La seule arme disponible lors du premier run (un lance-pierre, et c'est tout) ne permettra pas non plus de faire briller les quelques affrontements avec les trois types d'ennemis présents. Simplistes quand ils ne virent pas au carrément relou, les combats n'apportent quasiment rien à l'expérience de jeu. Imaginez lorsqu'il faut en plus faire preuve de grâce en se déplaçant tout en jouant les Denis la Malice du dimanche, et vous aurez une certaine idée de l'enfer, le vrai cette fois.
Bienvenue à Gattacaca
Et encore, c'était sans compter sur les puzzles de Pinstripe ! Dernier tiers de ce cocktail frelaté de gameplay, ils provoqueront l'étonnement dans la mesure où c'est l'incohérence la plus totale qui domine. Désordonnés, redondants et souvent prétextes à une collecte d'items de plus, les énigmes auraient pu sauver le Titanic du naufrage, mais il n'en est rien. Heureusement, il faudra parfois se creuser la tête pour trouver certaines combinaisons en tenant compte des quelques items stockés dans l'inventaire : dans ces moments-là, Pinstripe ressemblerait presque à un jeu vidéo digne de ce nom.

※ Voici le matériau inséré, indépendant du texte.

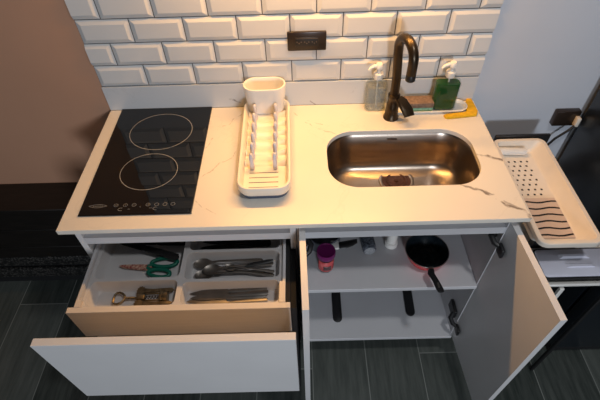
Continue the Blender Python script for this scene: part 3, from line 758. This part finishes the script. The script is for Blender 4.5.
for k in range(6):
    y0_ = -.355-k*.0245
    pts = [(1.260+.0142*q, y0_+.0028*math.sin(q*1.1+k)) for q in range(9)]
    for (xa, ya), (xb, yb) in zip(pts, pts[1:]): prism(b.bm, [(xa, ya-.0026), (xb, yb-.0026), (xb, yb+.0026), (xa, ya+.0026)], -.1164, -.1158)
obj('grooves', b, 'black', t, False)
b = BM().tube([(1.262, -.141, -.1055), (1.265, -.141, -.1055), (1.350, -.146, -.1055), (1.3555, -.1463, -.1055)], [.009, .0125, .0125, .009], 20)
tag(obj('rolled_cloth', b, 'white_plastic'), 'white roll with rounded ends at the back of the beige tray', 'roll')
tag(obj('back_rail', BM().box(1.262, 1.440, -.108, -.096, -.128, -.072, .002, 1), 'black'), 'black rail standing behind the beige tray against the grey wall', 'rail')

# ------------------------------------------------------------------ fridge and bench
t = thing('fridge', 'tall black fridge at the right against the grey wall', 'fridge', (1.88, -.25, FZ))
obj('body', BM().box(1.572, 2.18, -.455, -.03, FZ+.02, .85, .006), 'fridge', t)
obj('door', BM().box(1.572, 2.18, -.515, -.459, FZ+.05, .25, .012, 3), 'fridge', t)
obj('door', BM().box(1.572, 2.18, -.515, -.459, .26, .85, .012, 3), 'fridge', t)
obj('base_grille', BM().box(1.58, 2.17, -.50, -.456, FZ+.001, FZ+.048), 'black_matte', t, False)
for x in (1.62, 2.13):
    for y in (-.08, -.42): obj('foot', BM().lathe(x, y, [(.015, FZ+.0002), (.015, FZ+.021)], 12), 'black', t)

t = thing('bench', 'low black plank bench with woven bands, against the brown wall', 'bench', (-.62, -.07, FZ))
obj('top_board', BM().box(-1.30, -.015, -.142, -.001, -.356, -.336, .002, 1), 'bench', t)
for i, (z0, z1) in enumerate(((-.458, -.357), (-.569, -.460), (-.640, -.571))):
    obj('front_plank', BM().box(-1.295, -.02, -.136, -.120, z0, z1, .0015, 1), 'bench', t)
obj('woven_band', BM().box(-1.295, -.02, -.136, -.120, -.702, -.642, .003, 2), 'woven', t)
obj('woven_band', BM().box(-1.295, -.02, -.136, -.120, -.790, -.728, .003, 2), 'woven', t)
obj('body', BM().box(-1.29, -.025, -.1195, -.002, FZ+.001, -.3565), 'black_matte', t, False)

# ------------------------------------------------------------------ lights
def area(name, loc, target, size, size_y, power, col, spread=PI):
    l = bpy.data.lights.new(name, 'AREA'); l.shape = 'RECTANGLE'; l.size = size; l.size_y = size_y; l.energy = power; l.color = col; l.spread = spread
    o = bpy.data.objects.new(name, l); C.objects.link(o); o.location = loc
    d = Vector(target)-Vector(loc); o.rotation_euler = d.to_track_quat('-Z', 'Y').to_euler(); return o
area('under_cabinet_light', (.69, -.075, .62), (.69, -.42, 0), .70, .03, 8.0, (1, .51, .15))
area('ceiling_lamp', (1.14, -.96, 1.65), (1.0, -.8, -1), .12, .12, 8.5, (.96, .97, .98))
area('far_lamp', (1.05, -3.6, .60), (.5, 0, -.2), .35, .35, 42, (.84, .91, 1.0))
w = bpy.data.worlds.new('room'); S.world = w; w.use_nodes = True
w.node_tree.nodes['Background'].inputs[0].default_value = (.72, .76, .84, 1); w.node_tree.nodes['Background'].inputs[1].default_value = .04

# ------------------------------------------------------------------ camera
cd = bpy.data.cameras.new('camera'); cam = bpy.data.objects.new('camera', cd); C.objects.link(cam)
R = Vector((0.9996299, -0.01504926, -0.02266214)); U = Vector((0.02632357, 0.74531178, 0.66619623)); F = Vector((-0.0068646, 0.66654622, -0.7454321))
m4 = Matrix(((R.x, U.x, -F.x, .62719431), (R.y, U.y, -F.y, -1.20191792), (R.z, U.z, -F.z, .86779507), (0, 0, 0, 1)))
cam.matrix_world = m4
cd.sensor_fit = 'HORIZONTAL'; cd.sensor_width = 36; cd.lens = 438.16688/600*36; cd.clip_start = .01
S.camera = cam
vs = S.view_settings; vs.view_transform = 'Standard'; vs.look = 'None'; vs.gamma = 1; vs.use_curve_mapping = False; vs.exposure = 0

Les objets tout juste mentionnés permettent également de densifier quelque peu la narration en laissant le joueur recoller certains morceaux et découvrir l'horrible vérité. Il est d'autant plus incompréhensible que cohabite alors avec cette subtile manière de raconter une belle histoire une obsession scatophile complètement hors de propos. Okay, au bout de la deuxième blague récurrente sur les étrons géants qui jonchent le sol, on avait eu notre dose. C'était sans compter sur les bruits de pets récurrents dès lors que l'on saute sur un champignon... A moins que ce ne soit pour rappeler à ceux qui l'ignorait qu'un cadavre est encore capable d'expulser plusieurs types de gaz, difficile de justifier ce parti-pris.